■ Description of the task
Pictures are excluded. Copy exactly, and only, the lines from the one containing "Recreate this scene" through the one containing "return ORG + d * (np.asarray(Y, float)", both ends included.
-------- Supplied information --------
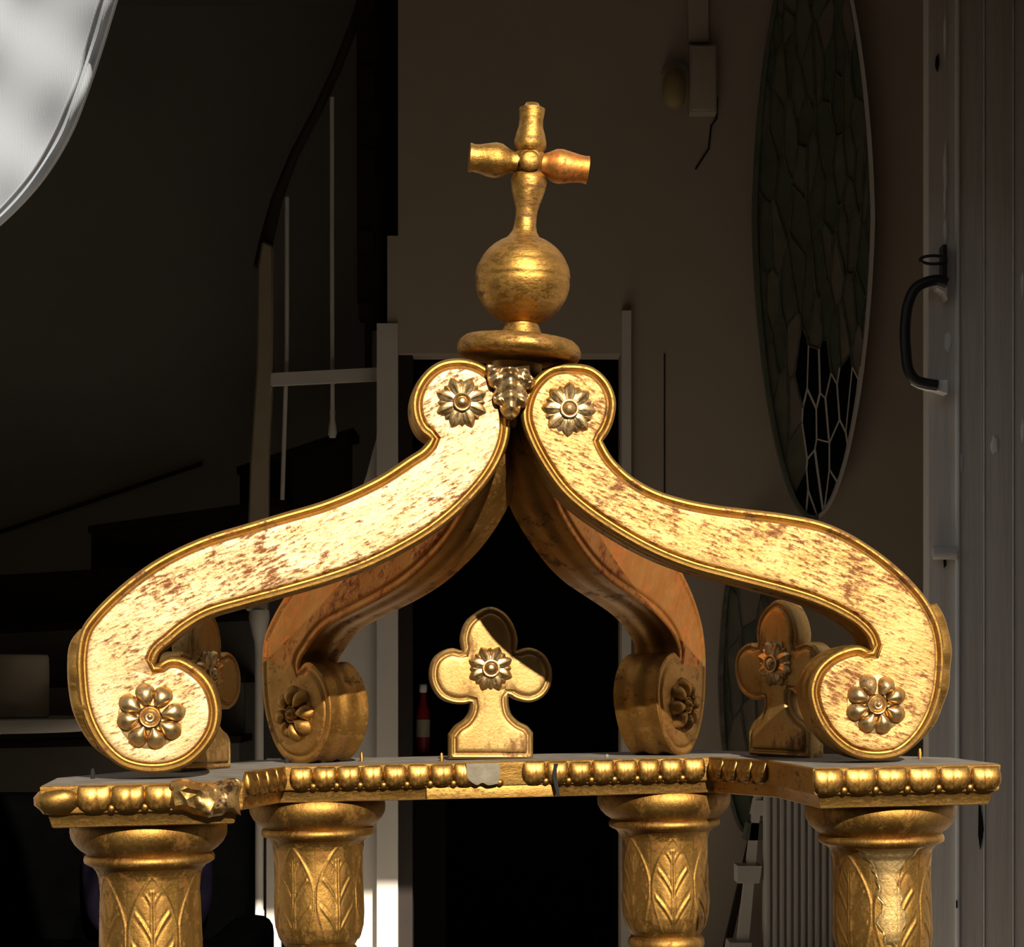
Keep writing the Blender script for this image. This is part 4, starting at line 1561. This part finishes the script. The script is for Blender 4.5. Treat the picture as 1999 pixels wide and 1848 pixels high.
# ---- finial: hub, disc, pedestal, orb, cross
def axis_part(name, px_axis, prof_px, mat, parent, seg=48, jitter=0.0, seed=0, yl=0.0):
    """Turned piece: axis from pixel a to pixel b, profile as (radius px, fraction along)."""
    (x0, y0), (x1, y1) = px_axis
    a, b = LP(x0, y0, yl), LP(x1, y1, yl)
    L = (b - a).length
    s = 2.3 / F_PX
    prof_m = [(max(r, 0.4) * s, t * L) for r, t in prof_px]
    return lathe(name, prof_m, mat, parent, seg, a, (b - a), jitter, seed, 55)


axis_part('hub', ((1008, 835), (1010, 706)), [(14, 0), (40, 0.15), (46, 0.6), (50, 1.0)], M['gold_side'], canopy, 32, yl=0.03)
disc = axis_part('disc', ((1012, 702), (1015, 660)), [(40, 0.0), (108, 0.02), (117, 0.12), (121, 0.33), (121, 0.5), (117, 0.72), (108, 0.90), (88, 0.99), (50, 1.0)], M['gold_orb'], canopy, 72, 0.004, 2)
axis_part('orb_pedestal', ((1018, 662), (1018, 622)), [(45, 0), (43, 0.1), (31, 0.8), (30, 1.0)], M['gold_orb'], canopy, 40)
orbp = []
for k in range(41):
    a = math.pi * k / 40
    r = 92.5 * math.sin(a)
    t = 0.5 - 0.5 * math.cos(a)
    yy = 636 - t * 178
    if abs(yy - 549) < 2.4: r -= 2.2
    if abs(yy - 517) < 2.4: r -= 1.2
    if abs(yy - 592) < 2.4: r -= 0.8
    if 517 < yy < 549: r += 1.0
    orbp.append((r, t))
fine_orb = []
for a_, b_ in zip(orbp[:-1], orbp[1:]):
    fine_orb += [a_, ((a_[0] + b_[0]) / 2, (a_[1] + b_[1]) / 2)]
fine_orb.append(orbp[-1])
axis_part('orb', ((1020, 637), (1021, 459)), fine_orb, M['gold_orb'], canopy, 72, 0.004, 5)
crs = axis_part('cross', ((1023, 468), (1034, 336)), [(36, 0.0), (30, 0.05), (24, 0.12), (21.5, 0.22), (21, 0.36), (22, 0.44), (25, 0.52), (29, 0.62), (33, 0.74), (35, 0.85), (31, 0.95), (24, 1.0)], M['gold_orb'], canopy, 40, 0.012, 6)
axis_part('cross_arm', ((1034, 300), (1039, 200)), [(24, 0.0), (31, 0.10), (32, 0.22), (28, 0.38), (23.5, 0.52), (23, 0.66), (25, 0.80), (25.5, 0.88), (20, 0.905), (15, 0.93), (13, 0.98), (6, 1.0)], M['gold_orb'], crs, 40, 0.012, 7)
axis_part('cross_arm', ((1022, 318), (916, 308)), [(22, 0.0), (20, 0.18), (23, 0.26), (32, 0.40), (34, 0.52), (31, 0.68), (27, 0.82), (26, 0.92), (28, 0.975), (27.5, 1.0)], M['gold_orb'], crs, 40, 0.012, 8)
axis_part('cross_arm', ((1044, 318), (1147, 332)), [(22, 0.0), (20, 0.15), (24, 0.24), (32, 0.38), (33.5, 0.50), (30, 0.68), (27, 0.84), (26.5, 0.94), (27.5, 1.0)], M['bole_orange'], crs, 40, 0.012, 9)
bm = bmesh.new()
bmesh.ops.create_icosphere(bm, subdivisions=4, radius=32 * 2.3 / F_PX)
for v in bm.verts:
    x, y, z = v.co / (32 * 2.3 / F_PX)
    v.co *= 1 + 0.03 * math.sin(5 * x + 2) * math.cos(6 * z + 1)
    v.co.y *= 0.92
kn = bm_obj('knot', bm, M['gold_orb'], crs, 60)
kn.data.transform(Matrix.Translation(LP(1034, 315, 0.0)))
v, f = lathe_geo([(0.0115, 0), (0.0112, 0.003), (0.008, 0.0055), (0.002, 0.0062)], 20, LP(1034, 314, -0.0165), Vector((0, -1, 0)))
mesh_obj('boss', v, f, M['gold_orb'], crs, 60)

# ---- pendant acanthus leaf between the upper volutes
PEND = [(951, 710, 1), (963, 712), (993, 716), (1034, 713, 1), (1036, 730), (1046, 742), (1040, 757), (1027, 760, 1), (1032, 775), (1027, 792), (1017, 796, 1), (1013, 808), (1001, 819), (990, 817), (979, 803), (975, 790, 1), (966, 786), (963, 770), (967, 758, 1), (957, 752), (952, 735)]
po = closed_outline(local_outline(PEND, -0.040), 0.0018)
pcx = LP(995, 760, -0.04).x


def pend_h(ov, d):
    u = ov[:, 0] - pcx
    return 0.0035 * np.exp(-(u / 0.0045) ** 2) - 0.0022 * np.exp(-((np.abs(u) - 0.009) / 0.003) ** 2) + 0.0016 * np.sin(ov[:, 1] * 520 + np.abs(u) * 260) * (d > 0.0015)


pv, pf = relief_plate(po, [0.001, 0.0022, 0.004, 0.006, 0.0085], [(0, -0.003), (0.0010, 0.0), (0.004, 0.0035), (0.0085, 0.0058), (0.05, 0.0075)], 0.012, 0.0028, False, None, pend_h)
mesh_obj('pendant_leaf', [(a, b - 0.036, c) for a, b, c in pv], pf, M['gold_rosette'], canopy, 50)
--------
-------- Supplied information --------
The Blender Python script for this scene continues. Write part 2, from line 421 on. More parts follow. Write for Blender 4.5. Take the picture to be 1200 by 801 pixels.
--------
-------- Supplied information --------
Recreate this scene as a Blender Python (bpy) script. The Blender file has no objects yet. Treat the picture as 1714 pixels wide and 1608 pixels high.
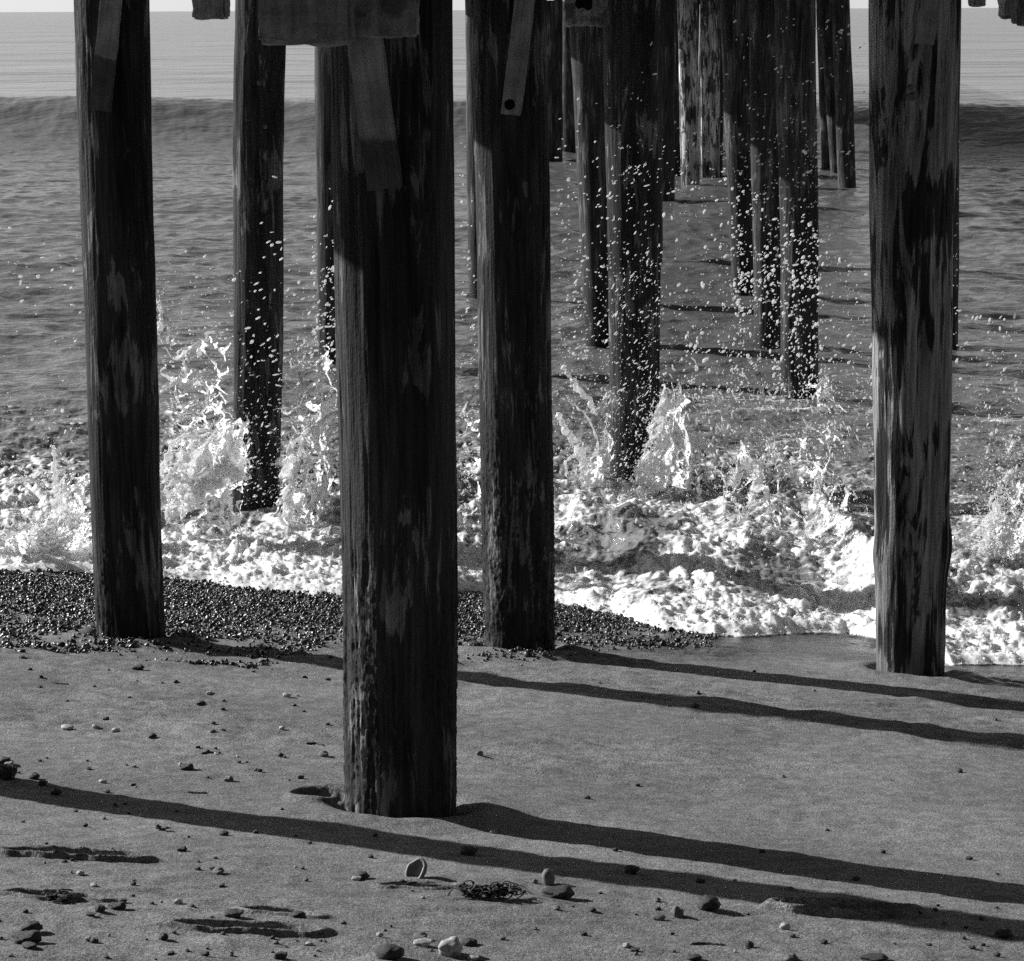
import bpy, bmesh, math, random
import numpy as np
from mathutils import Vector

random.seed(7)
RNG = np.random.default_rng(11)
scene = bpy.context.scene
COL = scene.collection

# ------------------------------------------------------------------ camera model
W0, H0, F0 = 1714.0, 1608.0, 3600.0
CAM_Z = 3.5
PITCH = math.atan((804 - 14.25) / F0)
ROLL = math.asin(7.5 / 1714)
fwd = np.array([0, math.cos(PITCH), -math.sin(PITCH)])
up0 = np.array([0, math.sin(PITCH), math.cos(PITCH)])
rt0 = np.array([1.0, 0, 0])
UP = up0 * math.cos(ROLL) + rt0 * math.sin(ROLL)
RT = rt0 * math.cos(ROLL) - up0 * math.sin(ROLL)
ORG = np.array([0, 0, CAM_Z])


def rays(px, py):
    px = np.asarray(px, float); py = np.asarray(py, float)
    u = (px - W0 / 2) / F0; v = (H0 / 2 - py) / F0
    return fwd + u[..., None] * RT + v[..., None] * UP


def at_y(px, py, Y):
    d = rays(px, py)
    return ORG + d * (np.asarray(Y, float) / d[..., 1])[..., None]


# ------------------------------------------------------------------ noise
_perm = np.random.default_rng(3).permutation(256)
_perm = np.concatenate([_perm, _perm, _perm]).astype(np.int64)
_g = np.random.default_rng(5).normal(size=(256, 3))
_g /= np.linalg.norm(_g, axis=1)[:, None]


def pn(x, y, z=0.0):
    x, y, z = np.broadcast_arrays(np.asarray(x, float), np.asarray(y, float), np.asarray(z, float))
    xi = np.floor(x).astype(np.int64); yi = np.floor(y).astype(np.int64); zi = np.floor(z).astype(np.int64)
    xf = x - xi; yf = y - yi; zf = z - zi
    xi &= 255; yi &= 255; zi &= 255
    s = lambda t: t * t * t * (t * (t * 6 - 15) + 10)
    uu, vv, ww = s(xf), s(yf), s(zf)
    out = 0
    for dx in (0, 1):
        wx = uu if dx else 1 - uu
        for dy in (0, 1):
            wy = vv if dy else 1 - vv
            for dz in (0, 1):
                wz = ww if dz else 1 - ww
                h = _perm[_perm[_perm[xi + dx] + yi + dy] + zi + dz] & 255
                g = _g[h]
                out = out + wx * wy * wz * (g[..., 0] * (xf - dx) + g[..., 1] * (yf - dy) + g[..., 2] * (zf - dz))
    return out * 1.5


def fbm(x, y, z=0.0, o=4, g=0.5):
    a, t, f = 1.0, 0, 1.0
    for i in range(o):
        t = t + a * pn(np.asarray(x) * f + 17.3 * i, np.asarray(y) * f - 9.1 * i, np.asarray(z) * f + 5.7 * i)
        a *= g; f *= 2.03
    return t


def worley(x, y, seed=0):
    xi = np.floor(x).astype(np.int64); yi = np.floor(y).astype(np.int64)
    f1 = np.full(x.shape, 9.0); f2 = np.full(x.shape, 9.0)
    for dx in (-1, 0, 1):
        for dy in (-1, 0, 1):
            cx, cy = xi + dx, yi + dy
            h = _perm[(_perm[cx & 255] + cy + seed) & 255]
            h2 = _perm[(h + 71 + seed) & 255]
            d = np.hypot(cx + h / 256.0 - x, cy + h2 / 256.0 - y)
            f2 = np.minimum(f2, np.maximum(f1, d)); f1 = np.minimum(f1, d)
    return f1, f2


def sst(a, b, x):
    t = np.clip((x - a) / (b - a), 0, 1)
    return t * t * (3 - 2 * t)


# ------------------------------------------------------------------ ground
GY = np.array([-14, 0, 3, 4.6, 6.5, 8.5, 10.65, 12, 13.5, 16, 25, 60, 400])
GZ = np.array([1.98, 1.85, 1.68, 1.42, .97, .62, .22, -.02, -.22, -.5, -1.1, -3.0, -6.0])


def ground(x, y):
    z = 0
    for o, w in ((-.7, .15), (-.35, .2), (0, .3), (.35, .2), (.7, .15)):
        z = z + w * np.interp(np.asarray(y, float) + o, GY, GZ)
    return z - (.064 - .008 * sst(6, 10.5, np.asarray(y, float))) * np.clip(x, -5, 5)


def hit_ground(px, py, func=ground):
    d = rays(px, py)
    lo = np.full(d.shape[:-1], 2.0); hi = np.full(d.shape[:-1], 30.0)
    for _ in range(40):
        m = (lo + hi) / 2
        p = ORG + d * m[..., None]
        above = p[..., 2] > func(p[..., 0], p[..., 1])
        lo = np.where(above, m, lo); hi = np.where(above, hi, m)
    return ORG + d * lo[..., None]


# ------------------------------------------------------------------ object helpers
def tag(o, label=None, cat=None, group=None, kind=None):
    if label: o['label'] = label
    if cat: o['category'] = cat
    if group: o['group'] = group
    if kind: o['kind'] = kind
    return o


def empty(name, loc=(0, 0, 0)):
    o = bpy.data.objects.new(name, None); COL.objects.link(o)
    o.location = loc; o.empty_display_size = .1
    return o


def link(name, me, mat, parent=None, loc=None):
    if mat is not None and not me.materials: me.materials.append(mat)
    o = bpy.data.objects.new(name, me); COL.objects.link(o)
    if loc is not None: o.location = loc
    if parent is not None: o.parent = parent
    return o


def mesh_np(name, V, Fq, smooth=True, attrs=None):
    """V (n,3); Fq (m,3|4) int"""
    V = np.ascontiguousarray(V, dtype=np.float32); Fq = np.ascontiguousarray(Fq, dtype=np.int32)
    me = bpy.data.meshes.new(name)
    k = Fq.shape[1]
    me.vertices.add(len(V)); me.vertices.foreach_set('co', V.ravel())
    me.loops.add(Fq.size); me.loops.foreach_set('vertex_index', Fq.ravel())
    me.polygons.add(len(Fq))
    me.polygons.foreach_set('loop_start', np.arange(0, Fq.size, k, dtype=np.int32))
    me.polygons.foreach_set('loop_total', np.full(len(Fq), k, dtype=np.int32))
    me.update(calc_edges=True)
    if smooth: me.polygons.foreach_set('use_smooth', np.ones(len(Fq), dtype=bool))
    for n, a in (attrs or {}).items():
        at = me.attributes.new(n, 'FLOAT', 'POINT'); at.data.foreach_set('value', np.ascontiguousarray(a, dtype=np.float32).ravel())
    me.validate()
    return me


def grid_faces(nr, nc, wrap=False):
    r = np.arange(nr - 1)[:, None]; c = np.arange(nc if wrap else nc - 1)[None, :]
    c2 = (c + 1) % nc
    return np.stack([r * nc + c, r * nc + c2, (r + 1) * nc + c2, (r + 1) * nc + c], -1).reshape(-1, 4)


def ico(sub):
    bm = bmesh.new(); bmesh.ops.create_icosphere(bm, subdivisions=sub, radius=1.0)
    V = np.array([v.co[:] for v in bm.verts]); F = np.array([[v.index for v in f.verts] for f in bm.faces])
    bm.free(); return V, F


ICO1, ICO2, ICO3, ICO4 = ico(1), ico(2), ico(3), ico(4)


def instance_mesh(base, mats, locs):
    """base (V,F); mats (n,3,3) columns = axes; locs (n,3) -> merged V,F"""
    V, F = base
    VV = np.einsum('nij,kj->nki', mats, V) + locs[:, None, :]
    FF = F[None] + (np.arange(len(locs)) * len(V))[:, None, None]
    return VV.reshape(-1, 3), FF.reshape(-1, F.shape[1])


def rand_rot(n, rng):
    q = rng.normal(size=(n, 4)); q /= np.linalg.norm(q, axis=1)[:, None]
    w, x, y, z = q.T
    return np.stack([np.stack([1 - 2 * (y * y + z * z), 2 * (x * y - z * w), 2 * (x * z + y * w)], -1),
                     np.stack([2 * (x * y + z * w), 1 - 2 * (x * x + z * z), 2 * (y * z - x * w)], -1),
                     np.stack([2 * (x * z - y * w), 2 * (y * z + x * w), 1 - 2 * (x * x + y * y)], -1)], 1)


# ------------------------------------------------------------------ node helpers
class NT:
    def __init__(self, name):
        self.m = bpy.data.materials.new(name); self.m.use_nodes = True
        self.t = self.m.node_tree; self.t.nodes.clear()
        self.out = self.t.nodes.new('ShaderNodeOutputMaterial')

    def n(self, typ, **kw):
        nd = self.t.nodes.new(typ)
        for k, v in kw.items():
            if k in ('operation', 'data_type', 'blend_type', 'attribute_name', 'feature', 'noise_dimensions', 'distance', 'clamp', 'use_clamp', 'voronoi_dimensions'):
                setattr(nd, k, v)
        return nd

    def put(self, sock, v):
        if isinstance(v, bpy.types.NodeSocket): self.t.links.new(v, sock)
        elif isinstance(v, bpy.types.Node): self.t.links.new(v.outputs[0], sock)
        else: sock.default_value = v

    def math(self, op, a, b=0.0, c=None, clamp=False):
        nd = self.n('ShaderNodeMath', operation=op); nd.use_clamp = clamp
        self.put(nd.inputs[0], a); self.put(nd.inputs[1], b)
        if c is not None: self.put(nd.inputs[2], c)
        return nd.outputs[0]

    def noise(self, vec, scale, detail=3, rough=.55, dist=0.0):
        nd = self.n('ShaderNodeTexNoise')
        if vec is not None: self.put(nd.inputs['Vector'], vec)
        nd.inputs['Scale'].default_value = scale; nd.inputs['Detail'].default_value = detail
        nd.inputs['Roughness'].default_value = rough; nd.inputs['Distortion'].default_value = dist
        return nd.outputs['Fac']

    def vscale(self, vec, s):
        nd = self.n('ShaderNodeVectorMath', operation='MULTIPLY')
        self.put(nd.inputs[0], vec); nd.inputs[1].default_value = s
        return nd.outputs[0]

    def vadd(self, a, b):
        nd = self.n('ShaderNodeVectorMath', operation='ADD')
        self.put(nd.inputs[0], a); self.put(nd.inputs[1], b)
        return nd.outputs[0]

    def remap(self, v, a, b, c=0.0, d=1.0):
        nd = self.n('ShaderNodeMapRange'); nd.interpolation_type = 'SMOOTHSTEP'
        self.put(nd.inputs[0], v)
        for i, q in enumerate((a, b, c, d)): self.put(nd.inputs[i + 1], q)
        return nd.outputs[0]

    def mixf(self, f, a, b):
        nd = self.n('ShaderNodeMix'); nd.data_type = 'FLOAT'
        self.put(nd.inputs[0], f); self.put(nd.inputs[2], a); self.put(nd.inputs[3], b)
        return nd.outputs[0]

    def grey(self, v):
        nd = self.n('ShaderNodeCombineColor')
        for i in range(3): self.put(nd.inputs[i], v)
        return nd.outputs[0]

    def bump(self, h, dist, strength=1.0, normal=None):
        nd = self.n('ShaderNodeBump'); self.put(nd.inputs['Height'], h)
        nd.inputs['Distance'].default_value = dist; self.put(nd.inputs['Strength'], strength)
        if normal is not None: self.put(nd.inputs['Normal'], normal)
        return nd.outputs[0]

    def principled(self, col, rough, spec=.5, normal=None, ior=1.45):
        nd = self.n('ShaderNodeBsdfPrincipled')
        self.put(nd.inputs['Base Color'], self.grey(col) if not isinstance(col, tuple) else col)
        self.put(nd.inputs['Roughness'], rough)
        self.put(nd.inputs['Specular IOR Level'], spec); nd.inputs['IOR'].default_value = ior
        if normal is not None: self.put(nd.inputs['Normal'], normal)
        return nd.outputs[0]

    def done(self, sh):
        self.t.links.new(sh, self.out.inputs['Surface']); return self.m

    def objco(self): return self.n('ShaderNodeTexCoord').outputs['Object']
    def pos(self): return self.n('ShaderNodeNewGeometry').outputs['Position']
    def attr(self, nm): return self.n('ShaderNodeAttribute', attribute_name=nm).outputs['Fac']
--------
■ Finished task
Recreate this scene as a Blender Python (bpy) script. The Blender file has no objects yet. Treat the picture as 1714 pixels wide and 1608 pixels high.
import bpy, bmesh, math, random
import numpy as np
from mathutils import Vector

random.seed(7)
RNG = np.random.default_rng(11)
scene = bpy.context.scene
COL = scene.collection

# ------------------------------------------------------------------ camera model
W0, H0, F0 = 1714.0, 1608.0, 3600.0
CAM_Z = 3.5
PITCH = math.atan((804 - 14.25) / F0)
ROLL = math.asin(7.5 / 1714)
fwd = np.array([0, math.cos(PITCH), -math.sin(PITCH)])
up0 = np.array([0, math.sin(PITCH), math.cos(PITCH)])
rt0 = np.array([1.0, 0, 0])
UP = up0 * math.cos(ROLL) + rt0 * math.sin(ROLL)
RT = rt0 * math.cos(ROLL) - up0 * math.sin(ROLL)
ORG = np.array([0, 0, CAM_Z])


def rays(px, py):
    px = np.asarray(px, float); py = np.asarray(py, float)
    u = (px - W0 / 2) / F0; v = (H0 / 2 - py) / F0
    return fwd + u[..., None] * RT + v[..., None] * UP


def at_y(px, py, Y):
    d = rays(px, py)
    return ORG + d * (np.asarray(Y, float) / d[..., 1])[..., None]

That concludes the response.